One can argue that the police dog and the police person have a co-project. They work together, train together. … You [could] accept the dog implicitly agreed to that life, and got the benefits in terms of attention and training. I don’t have a problem with that, provided the animal is treated well. We use dogs because they have skills we don’t have.

I’m OK with [harsher penalties for harming police dogs] because you could argue that both canines and humans have decided to put themselves at risk. In an instance where a dog is sent in where a human wouldn’t be — I disagree with that. We shouldn’t put the animal more at risk than a human being.

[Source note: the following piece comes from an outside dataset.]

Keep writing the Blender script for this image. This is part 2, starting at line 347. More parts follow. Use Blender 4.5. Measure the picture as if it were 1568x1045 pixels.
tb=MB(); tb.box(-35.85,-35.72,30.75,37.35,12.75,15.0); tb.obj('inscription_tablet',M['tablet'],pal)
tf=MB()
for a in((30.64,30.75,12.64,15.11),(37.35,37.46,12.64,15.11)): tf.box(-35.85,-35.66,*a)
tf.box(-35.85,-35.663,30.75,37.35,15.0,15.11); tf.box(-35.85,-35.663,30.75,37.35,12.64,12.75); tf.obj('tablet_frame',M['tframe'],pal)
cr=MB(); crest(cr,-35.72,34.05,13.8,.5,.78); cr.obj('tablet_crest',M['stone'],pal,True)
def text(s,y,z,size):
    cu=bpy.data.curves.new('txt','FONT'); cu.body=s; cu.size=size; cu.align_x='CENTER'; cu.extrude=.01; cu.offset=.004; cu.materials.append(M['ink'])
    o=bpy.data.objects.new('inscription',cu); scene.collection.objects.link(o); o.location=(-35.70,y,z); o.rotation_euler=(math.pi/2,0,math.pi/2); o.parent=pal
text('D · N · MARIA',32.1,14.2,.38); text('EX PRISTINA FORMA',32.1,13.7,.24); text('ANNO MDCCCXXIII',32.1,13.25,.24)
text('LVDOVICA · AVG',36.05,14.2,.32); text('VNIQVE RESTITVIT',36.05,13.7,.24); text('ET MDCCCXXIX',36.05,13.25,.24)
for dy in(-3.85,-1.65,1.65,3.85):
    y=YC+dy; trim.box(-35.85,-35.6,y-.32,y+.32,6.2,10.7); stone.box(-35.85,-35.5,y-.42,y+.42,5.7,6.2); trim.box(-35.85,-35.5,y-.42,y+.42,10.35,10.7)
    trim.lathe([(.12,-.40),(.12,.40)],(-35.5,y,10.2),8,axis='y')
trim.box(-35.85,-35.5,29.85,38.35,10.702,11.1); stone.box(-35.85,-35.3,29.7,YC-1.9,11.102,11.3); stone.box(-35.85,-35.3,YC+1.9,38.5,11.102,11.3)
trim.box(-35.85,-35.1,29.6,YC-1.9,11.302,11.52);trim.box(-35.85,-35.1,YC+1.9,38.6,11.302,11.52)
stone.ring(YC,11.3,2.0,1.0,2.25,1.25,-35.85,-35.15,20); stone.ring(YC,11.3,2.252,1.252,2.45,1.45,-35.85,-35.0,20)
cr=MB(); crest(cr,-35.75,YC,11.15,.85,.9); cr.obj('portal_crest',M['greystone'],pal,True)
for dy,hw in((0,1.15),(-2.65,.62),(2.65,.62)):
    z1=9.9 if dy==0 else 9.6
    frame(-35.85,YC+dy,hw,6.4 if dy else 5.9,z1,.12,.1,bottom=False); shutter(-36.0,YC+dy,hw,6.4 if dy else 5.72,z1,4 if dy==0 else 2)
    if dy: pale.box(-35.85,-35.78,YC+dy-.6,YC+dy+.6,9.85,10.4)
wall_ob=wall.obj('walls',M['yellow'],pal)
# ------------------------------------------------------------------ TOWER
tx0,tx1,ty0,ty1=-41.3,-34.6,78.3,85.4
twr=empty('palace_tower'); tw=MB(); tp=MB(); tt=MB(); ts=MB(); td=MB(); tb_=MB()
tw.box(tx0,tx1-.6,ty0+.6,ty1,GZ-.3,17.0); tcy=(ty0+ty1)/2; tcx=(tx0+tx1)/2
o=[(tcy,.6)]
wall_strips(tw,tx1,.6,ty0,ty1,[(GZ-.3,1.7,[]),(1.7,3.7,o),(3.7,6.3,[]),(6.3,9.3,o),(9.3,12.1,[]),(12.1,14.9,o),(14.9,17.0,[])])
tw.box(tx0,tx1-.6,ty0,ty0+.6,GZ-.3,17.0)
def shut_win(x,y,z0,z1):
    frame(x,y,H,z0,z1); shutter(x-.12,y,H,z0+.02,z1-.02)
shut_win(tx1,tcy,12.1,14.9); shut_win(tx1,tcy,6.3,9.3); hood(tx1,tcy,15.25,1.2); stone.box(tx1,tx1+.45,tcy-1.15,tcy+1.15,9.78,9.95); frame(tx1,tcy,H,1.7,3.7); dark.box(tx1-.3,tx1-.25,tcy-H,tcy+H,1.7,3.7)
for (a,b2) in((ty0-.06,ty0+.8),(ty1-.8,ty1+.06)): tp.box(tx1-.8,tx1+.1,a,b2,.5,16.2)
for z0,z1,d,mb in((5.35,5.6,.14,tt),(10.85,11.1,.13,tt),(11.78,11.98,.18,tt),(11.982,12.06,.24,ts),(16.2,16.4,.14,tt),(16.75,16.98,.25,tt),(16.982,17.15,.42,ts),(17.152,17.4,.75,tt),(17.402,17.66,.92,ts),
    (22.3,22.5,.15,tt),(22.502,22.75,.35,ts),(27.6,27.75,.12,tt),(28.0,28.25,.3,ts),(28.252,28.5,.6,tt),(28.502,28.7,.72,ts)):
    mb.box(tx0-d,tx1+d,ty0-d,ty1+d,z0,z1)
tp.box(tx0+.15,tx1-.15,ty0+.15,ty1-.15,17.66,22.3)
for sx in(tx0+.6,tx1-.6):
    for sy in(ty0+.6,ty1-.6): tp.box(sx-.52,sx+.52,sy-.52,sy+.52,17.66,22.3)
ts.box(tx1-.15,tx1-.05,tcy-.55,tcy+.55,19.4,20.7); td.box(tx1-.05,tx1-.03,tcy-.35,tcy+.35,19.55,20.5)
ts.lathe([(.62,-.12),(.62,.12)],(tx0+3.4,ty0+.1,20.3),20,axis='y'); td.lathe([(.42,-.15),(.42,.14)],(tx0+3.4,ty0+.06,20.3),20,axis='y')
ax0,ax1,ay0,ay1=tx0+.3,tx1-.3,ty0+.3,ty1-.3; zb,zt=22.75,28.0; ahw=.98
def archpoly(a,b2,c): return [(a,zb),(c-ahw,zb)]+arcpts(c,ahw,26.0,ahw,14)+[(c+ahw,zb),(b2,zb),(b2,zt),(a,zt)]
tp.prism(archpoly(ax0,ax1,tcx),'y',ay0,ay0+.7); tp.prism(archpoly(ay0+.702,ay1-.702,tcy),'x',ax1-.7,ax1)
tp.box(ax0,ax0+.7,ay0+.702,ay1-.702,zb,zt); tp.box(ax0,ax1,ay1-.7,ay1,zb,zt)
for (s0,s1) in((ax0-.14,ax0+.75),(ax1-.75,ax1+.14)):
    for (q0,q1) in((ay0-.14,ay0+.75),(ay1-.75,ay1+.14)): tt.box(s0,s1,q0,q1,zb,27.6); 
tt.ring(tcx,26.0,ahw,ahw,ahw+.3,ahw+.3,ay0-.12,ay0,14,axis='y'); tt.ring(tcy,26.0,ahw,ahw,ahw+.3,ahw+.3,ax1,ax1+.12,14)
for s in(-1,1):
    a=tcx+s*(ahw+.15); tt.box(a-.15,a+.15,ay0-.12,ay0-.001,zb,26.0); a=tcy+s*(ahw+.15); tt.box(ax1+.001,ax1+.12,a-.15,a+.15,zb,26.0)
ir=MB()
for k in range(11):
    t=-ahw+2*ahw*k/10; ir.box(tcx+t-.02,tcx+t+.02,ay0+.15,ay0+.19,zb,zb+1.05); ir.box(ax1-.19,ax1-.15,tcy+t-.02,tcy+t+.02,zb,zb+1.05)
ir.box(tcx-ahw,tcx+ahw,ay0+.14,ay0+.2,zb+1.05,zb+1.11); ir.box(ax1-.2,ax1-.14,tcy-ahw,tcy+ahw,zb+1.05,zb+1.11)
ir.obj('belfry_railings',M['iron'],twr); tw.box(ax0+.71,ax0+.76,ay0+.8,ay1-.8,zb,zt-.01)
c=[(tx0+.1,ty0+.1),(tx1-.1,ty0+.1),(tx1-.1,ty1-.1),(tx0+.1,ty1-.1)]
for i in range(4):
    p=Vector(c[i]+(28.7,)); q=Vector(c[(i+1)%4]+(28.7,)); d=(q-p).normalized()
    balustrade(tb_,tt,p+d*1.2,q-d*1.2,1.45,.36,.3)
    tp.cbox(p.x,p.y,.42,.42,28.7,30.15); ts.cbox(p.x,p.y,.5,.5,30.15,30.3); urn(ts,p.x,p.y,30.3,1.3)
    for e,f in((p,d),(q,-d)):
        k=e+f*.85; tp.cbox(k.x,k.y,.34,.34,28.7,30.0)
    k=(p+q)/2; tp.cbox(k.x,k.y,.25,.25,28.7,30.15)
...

By and large, the media response is a way of suggesting animals are valuable. But when it Disneyfies and Bambifies, it undercuts its own argument. We need to present [the dog] as the animal as it is, not the animal we’ve constructed. [T]he chicken we’re eating is also a sophisticated animal.

Read the whole article.

“Disneyfies and Bambifies” is referring to anthropomorphizing the animal. People also sometimes do this with guide dogs for the blind. They see the dog working hard almost 24/7 for a blind person and although they realize the necessity of its work, they pity the dog. Don’t. That dog is working as it was trained. It spends all its waking hours with its owner (unlike most modern pets). It exercises its mental and physical faculties. And I can virtually guarantee that owner loves and appreciates the service the dog provides. There’s a saying in animal training that a tired dog is a happy dog. One of the biggest reasons that dogs act out (especially young dogs) is when they don’t have an outlet for their mental and physical energy. It follows then that guide dogs are most definitely fulfilled and happy doggies.

Some part of me doesn’t like the idea of dogs being put in harm’s way. But I have to remind myself that worse yet would be to deny those K9’s the opportunity to fulfill their training.